Os Sertões, livro preconceituoso, supremacista, racista, cientificamente ultrapassado tornou-se a cartilha em que universidades e gerações de leitores formaram um imaginário de sertão e do homem sertanejo. O processo é semelhante ao dos orientalistas em relação ao Oriente. Da mesma maneira que o Oriente é corrigido e penalizado por estar fora dos limites da Europa e América do Norte, o sertão do Nordeste brasileiro sofreu por se encontrar fora dos limites da sociedade do Sudeste. Foi igualmente “sertanizado” por acadêmicos e cientistas.

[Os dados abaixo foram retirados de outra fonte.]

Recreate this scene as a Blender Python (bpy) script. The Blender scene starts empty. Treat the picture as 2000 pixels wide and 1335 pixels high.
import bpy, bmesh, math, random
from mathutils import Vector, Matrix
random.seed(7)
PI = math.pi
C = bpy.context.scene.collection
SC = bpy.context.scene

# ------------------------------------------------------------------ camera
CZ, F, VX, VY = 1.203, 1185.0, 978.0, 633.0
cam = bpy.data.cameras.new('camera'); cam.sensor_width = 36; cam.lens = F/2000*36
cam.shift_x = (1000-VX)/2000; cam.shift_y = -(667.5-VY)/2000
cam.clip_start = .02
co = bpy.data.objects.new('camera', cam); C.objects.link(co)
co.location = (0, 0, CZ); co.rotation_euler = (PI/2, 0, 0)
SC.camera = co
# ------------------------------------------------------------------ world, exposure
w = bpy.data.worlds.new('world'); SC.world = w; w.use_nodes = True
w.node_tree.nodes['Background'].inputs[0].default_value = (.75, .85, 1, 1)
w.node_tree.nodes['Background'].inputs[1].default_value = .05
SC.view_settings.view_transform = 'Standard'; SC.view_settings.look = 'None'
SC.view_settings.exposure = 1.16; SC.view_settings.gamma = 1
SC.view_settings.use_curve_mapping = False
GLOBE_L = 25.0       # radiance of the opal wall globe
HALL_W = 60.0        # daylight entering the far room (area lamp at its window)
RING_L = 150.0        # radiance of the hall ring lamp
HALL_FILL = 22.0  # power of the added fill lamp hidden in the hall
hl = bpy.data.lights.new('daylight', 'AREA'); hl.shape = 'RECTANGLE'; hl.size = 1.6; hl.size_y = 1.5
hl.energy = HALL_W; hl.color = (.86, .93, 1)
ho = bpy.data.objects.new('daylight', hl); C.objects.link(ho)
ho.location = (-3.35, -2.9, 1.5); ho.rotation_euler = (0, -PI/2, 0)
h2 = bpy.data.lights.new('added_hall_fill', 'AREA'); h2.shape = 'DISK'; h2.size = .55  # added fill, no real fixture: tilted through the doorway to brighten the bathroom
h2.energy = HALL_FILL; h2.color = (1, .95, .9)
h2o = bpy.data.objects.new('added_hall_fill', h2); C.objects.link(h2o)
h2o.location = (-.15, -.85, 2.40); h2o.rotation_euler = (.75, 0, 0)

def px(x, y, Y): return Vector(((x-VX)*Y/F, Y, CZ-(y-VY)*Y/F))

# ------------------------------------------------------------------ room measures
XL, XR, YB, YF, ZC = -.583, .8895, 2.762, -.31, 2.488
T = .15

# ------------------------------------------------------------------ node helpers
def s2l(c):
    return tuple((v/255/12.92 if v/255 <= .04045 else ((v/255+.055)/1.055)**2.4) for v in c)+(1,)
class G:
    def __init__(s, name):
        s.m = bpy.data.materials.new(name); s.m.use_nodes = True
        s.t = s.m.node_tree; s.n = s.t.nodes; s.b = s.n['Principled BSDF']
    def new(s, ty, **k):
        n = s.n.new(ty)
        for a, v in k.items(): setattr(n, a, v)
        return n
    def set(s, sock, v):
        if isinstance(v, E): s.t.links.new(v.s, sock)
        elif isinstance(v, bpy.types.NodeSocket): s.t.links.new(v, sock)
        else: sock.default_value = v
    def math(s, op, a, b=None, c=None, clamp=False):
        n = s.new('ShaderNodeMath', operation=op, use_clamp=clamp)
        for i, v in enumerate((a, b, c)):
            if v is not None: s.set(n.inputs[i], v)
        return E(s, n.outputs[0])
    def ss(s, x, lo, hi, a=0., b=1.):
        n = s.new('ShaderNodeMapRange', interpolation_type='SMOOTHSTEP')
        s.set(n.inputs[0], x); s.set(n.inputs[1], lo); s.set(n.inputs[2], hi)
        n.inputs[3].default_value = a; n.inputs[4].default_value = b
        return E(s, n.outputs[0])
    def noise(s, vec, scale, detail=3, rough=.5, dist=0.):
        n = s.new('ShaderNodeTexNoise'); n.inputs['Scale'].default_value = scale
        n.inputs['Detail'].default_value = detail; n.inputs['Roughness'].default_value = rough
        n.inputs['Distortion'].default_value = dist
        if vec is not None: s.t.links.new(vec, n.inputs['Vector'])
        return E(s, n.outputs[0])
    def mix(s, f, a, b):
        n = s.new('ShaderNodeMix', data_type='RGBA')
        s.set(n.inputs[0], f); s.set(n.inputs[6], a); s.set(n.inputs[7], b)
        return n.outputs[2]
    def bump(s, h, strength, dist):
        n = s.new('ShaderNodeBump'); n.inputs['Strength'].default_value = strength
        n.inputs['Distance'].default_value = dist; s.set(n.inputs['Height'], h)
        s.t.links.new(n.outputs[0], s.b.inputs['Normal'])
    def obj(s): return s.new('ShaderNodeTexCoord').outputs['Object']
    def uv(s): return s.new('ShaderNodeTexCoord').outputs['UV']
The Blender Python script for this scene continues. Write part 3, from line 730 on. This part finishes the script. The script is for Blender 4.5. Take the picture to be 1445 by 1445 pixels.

Edward Said refere os dois aspectos do Oriente que o distinguem do Ocidente, na geografia imaginativa europeia: a Europa é poderosa e articulada; a Ásia é derrotada e distante. A China ainda não havia se tornado o que é hoje, é bom lembrar. Vale o mesmo para o Nordeste e o Sudeste? Perdemos o poder econômico e cultural, deixamos de estabelecer regras, desde a chegada de D. João VI e sua corte ao Rio de Janeiro. Já no século XVIII tentava-se controlar as migrações de sertanejos do “norte” para os sertões “paulistas”. Paulista não se referia apenas aos nascidos no Estado de São Paulo, mas a uma legião de bandeirantes, criadores de gado, grileiros de terra e mineradores, que ocupavam São Paulo, Goiás, Paraná e até territórios do Piauí. Portanto, esse “sudeste” já definia leis, espaços, conceitos, padrões e até o que nós, da banda de cá, podíamos ser e sonhar.
Não cabem aqui todas as questões suscitadas por essa pergunta. Nem sequer desenvolvi o tema do preconceito e do racismo, visceralmente ligado à nossa formação. Semelhante a Kafka eu também poderia ter assumido o não lugar, o não pertencimento, como muitos nordestinos fazem por sobrevivência. Mas isso seria impossível. Em tudo o que escrevo reafirmo minha geografia de nascimento, a origem, onde vivi no passado e onde escolhi morar no presente.